Although I realize the question has been answered and another response selected, I at least wanted to update my code to a tested version. FWIW, it works, and does not rely on nor assume a sorted array.

function minmax(valueArray, targetValue) {

var i = 0;
var minBelow;
var maxBelow;
var minAbove;
var maxAbove;

while (i < valueArray.length) {
    var currentValue = valueArray[i];

    if (currentValue < targetValue) {
        if (currentValue < minBelow || !minBelow) {
            minBelow = currentValue;
        }
        if (currentValue > maxBelow || !maxBelow) {
            maxBelow = currentValue;
        }
    }
    if (currentValue > targetValue) {
        if (currentValue < minAbove || !minAbove) {
            minAbove = currentValue;
        }
        if (currentValue > maxAbove || !maxAbove) {
            maxAbove = currentValue;
        }

    }
    i++;
}

return {
    minBelow: minBelow,
    maxBelow: maxBelow,
    minAbove: minAbove,
    maxAbove: maxAbove
};

}

function test() {
    alert('In test');
    var foo = [1, 2, 3, 4, 5, 6, 7, 8, 9, 10];
    var bar = minmax(foo, 5);
    alert(bar.minBelow + ","+ bar.maxBelow + "," + bar.minAbove + "," + bar.maxAbove);
}

Answer 2

Well I came up with the following solution. Considering that array is always sorted

function GetVals(arr, pivot){
    return arr.reduce(function(t,v,i,arr){ 
        if (v < pivot) {
            if (typeof t.LMin == "undefined" || t.LMin > v)
                t.LMin = v;
            if (typeof t.LMax == "undefined" || t.LMax < v)
                t.LMax = v;
        } else if (v > pivot) {
            if (typeof t.RMin == "undefined" || t.RMin > v)
                t.RMin = v;
            if (typeof t.RMax == "undefined" || t.RMax < v)
                t.RMax = v;
        }
        return t;
    }, {});
}

The returned result will have 4 properties, LMin LMax for left min and max and RMin RMax for right min maxes respectively.

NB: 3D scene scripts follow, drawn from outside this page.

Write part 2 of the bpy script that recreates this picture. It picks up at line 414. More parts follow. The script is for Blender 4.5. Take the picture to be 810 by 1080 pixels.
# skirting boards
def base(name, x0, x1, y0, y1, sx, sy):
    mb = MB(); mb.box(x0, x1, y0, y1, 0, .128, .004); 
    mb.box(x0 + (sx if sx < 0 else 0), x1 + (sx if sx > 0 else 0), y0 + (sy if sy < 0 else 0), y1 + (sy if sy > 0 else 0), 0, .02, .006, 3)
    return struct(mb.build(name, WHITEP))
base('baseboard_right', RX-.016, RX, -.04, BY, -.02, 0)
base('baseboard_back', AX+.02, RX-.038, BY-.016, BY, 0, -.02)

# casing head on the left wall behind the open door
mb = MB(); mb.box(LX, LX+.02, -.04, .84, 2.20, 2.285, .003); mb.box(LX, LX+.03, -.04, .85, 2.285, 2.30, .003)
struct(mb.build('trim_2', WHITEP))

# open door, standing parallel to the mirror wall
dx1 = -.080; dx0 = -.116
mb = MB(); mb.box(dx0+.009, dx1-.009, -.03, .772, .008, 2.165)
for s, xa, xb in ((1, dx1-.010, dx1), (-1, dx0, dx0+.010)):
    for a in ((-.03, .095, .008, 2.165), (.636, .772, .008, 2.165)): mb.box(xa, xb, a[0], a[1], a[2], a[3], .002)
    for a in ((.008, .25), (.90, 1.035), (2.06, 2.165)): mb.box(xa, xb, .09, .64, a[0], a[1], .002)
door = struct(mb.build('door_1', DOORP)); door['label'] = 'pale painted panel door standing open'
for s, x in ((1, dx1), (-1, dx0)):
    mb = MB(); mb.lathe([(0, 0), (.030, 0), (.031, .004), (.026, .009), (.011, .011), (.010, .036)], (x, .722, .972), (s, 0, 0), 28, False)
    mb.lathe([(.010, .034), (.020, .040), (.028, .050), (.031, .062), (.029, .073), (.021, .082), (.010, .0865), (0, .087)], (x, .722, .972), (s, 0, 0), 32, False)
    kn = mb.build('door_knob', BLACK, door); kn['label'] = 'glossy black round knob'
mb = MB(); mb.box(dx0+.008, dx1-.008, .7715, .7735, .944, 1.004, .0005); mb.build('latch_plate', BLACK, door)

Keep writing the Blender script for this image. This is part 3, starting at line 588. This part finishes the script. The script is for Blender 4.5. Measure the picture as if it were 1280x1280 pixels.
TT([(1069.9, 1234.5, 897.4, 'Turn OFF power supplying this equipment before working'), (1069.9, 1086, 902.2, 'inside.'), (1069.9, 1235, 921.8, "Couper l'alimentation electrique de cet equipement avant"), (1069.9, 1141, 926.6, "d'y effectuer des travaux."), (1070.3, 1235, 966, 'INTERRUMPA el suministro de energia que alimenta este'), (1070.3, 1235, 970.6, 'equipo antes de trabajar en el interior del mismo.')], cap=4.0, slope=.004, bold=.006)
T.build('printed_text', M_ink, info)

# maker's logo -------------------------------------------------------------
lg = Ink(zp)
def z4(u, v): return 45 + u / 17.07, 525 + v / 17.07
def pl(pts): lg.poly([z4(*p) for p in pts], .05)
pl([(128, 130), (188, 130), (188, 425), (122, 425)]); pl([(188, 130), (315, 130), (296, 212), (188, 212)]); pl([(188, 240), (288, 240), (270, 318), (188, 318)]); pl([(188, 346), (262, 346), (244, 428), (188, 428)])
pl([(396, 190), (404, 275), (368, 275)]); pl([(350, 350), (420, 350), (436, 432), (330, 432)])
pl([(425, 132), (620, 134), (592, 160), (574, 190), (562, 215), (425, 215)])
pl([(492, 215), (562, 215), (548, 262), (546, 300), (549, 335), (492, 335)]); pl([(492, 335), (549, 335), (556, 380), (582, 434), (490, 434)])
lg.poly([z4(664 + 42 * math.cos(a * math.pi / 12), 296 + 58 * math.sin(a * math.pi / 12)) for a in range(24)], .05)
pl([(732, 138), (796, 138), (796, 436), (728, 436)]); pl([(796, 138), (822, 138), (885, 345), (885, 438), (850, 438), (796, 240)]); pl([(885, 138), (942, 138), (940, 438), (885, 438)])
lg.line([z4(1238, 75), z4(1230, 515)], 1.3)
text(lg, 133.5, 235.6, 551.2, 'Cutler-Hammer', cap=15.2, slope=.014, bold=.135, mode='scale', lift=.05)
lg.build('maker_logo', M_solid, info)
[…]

if LMin and LMax are equal, this means there is only 1 value from the left (the same rule for the right)

if LMin and LMax are undefined, this means that there are no values from the left less than pivot.

Answer 3

You can simplify your code a lot by using a few mighty methods: Array::filter and Math.min/max:

var arr = [1, 8, 2, 3, 9, 5, 4, 6, 7];
var goal = 5;

var result1 = arr.filter(function(x) { return x <= goal });
var result2 = arr.filter(function(x) { return x >= goal });
var count1  = Math.min.apply(Math, result1);
var count11 = Math.max.apply(Math, result1);
var count2  = Math.min.apply(Math, result2);
var count22 = Math.max.apply(Math, result2);

Answer 4

Assuming the array is sorted always,

var array = [1, 2, 3, 4, 6, 7, 8, 9],
    number = 5,
    pivot, small, large;

for (var i = 0, len = array.length; i < len; i += 1) {
    if (array[i] >= number) {
        pivot = i;
        break;
    }
}

if (pivot > 0) {
    small = [array[0], array[pivot - 1]];
    large = [array[pivot], array[len - 1]];
    console.log(small, large);
} else {
    console.log("Not possible");
}